The quality of writing – both textual and verbal – is incredible, given what we normally put up with. Even though it is good, I still think a fair bit of the SWTOR dialogue is slightly-to-overly melodramatic, at least for the Imperial Agent storyline I played. I think the LOTRO flavour writing is very good, particularly in the Shire – I really like how they captured the Hobbit lifestyle. But the quest dialogue, and the flow of the story, it seemed too compartmentalised, too disconnected from the rest of the world. It felt too much like the WoW level of writing quality, too…gimmicky?

Anyway, the point is that I think I’ve been spoilt by the quality of writing in TSW, and now it is really difficult to get excited about any MMO that doesn’t live up to that standard. I’ve come to realise that in an MMO, what I am craving is the experience of being a part of a larger story, where I am discovering my place in it just as much as I am shaping it. I think this is the reason why I haven’t been able to really immerse myself in GW2. The dialogue was absolutely shocking, the personal story was just boring as hell, and other than that there is, as far as I could tell, no overall story that I felt a part of. ArcheAge was pretty bad, too, in terms of writing quality. Plus, the main story ended abruptly and with no sense of having changed anything.

With the vast majority of MMOs these days having virtually identical gameplay experiences – with minor variations in combat and minigame offerings – the defining factor for me, I’ve realised, is the world-building. The lore.
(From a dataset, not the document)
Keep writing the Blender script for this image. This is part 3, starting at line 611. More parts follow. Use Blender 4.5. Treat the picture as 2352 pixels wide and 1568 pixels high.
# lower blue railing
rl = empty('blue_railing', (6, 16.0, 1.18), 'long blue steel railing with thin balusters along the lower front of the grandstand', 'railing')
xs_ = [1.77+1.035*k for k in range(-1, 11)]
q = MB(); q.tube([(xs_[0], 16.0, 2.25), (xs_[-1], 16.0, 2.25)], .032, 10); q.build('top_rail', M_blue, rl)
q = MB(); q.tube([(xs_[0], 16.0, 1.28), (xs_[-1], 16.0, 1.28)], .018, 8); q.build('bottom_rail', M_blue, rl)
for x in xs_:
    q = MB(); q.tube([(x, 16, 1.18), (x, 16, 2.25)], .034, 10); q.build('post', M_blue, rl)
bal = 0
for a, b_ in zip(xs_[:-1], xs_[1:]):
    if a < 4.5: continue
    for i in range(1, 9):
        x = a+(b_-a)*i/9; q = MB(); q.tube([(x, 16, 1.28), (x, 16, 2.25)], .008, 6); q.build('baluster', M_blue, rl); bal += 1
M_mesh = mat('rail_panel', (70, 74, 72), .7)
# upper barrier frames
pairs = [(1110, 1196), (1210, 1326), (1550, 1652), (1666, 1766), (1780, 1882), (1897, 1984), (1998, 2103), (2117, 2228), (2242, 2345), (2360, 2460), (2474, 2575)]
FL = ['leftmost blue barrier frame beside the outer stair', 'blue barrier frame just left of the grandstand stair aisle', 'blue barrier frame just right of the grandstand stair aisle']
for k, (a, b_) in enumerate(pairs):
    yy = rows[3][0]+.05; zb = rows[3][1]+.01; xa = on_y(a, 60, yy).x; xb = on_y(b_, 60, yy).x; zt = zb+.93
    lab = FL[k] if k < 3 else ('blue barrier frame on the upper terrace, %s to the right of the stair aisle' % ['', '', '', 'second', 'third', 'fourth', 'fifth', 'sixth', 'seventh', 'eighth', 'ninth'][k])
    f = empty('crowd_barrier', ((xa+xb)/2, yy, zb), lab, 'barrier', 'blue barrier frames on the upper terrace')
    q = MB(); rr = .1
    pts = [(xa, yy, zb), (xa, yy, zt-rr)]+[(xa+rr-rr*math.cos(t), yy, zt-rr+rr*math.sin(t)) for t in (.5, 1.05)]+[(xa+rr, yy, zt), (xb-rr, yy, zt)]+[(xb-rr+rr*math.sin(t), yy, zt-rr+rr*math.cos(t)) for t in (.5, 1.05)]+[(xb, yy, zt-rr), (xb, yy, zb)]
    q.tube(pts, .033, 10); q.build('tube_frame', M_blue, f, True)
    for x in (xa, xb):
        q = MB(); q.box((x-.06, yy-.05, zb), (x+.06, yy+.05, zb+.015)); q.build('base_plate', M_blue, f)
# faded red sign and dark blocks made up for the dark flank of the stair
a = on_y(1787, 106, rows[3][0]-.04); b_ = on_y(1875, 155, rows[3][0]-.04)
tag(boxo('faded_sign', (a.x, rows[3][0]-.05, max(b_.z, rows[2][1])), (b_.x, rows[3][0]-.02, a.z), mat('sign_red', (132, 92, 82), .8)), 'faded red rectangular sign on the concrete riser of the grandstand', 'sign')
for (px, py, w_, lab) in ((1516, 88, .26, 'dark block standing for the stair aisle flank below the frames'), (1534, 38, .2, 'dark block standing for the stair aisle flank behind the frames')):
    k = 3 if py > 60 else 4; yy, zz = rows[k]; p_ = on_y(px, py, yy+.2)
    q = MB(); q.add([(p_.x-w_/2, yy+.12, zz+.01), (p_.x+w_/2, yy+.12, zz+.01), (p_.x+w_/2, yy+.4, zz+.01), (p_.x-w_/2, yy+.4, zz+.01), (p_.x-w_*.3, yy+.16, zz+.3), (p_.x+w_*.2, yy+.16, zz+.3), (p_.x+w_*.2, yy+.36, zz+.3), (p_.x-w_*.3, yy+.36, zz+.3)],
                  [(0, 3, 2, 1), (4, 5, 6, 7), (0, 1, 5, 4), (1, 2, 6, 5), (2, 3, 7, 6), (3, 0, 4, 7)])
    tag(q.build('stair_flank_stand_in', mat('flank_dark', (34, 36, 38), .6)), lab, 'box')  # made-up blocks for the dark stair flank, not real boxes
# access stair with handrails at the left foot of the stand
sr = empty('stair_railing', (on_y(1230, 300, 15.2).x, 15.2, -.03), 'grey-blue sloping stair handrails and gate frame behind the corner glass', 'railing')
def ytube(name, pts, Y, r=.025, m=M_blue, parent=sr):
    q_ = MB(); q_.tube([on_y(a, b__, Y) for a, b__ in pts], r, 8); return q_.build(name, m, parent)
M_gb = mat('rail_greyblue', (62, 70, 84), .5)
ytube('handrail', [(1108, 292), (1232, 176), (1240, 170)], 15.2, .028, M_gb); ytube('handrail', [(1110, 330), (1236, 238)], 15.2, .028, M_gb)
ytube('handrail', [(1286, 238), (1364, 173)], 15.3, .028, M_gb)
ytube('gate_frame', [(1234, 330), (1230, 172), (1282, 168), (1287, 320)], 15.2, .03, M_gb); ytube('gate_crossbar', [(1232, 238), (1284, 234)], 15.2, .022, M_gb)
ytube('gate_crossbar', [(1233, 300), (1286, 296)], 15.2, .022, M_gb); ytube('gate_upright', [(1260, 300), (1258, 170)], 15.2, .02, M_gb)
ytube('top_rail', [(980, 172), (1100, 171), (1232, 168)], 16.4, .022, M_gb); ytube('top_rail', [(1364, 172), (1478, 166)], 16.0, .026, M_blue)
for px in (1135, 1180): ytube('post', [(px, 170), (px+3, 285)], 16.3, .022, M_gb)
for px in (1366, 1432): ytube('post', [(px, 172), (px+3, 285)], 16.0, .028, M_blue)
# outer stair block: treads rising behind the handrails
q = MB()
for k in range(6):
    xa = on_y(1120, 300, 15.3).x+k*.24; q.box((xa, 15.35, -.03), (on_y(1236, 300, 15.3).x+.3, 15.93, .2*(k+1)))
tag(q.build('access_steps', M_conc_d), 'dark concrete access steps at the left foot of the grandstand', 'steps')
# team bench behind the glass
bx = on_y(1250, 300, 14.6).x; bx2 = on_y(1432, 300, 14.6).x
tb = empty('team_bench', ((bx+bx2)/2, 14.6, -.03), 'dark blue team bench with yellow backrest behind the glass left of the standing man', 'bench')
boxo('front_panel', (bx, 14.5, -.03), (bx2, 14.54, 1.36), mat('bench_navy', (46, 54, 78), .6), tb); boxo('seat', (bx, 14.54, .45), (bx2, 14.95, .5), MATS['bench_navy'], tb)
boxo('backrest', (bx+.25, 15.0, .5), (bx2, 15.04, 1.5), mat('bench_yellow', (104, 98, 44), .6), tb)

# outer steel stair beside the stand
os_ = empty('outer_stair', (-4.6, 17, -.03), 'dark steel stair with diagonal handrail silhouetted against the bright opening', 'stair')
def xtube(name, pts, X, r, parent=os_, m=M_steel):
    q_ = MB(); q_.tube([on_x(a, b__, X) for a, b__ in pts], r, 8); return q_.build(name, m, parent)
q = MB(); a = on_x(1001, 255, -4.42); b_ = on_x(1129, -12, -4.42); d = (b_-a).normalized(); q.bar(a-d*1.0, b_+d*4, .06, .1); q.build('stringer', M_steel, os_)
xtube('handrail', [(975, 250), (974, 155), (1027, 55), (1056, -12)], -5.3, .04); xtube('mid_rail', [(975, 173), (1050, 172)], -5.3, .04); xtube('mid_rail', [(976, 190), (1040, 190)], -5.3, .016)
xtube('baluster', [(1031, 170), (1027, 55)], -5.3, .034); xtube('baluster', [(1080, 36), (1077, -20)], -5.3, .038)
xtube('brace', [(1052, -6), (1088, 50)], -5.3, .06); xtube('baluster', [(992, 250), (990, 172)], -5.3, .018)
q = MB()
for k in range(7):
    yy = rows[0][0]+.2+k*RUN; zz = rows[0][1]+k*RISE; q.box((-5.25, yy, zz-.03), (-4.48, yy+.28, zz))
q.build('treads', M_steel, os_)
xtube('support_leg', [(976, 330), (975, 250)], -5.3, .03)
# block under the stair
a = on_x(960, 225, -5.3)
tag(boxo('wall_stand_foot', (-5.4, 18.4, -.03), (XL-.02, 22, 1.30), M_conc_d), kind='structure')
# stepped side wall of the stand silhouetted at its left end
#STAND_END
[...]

The background. The atmosphere. The writing. If the game won’t meet my standards for these, then I’ll either have to turn to sandboxes like EVE, where I write my own story or participate in ones created by others, or literally write my own stories. I need to get back to my WoW fanfic, since it is the closest I’m going to get to that game for the foreseeable future. There is a certain satisfaction to be gained from using your own perspective to flesh out parts of the story that you see major problems with, or felt were entirely neglected.